Why does variable declared with static, extern and without it contains differenr values

Question

Consider the following code snippets:

#include <stdio.h>

int a=5;

int main ()
{
    extern int a;
    printf("%d\n",a); //5
}

//---------//

#include <stdio.h>

int a=5;

int main ()
{
    static int a;
    printf("%d\n",a); //0
}

//---------//

#include <stdio.h>

int a=5;

int main ()
{
    int a;
    printf("%d\n",a); //12497123435
}

I don't understand why 5 displayed when a declared with extern specifier? When we declare a with static modifier then a has linkage and a can be denoted an entity from another scope.

Answer 1

When you write extern int a; , you're declaring a variable named a with extern linkage, but you do not define it. Instead a definition must exist elsewhere - usually in a different translation unit. In this case the definition of a is in the same translation unit and the declaration is completely redundant because a is already visible. That said a redundant declaration is not an error, so it behaves the same way as if the declaration did not exist at all. If the definition were in a different translation unit, you'd need the declaration, so the compiler knows that the variable exists at all. In either case the extern declaration does not introduce a new variable and a simply refers to the global variable.

static int a and int a however are definitions and introduce a new variable named a , so the value of the global variable a is no longer relevant.
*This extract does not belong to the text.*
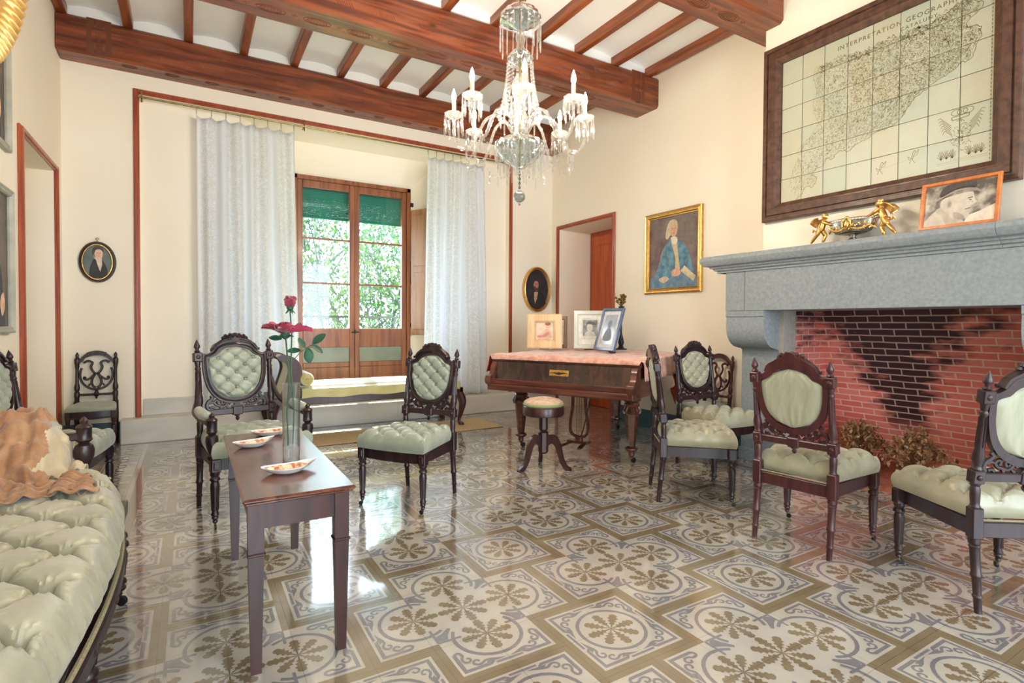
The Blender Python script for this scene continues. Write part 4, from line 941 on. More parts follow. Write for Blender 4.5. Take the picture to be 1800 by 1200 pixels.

The difference between static int a and int a is that they have different storage. int a has automatic storage and using an uninitialized variable with automatic storage invokes undefined behavior, which is why you get a "random" value in your case. Variables with static or extern linkage on the other hand are automatically initialized to 0, so that's why you get 0 for your static variable.

Answer 2

Your first example behaves as expected and is perfectly reasonable. Your second two examples are just bugs. In both of them, you create a new variable called a and read its value before setting its value.

Answer 3

i.

int a=5;

int main ()
{
    extern int a;
    printf("%d\n",a); //5
}

The extern int a; promises to the compiler that you will see a definition in a translation unit corresponding to my declaration. In this case, the definition is int a=5; . So the printed value will be 5 .

ii.

int a=5;

int main ()
{
    static int a;
    printf("%d\n",a); //0
}

It declares a variable a inside the scope and static variables will be initialized by zero. So you have 0 . The outer variable a is hidden by the new a .

iii.

int a=5;

int main ()
{
    int a;
    printf("%d\n",a); //12497123435
}

It declares a new a inside the scope which is not initialized and reading its value is undefined behavior. Many times you see a garbage value. The outer variable a is hidden by the new a .

Answer 4

extern int a is only a declaration (ie an announcement) that a variable with name a is defined somewhere else, which in your case refers to the global variable.

static int a defines a variable with static storage duration. Variables of such duration are zero-initialized (statically).

int a (in the function scope) defines a with automatic storage duration. It is uninitialized. Reading its value invoke undefined behavior (UB) — your third example is dangerous, as it invokes UB.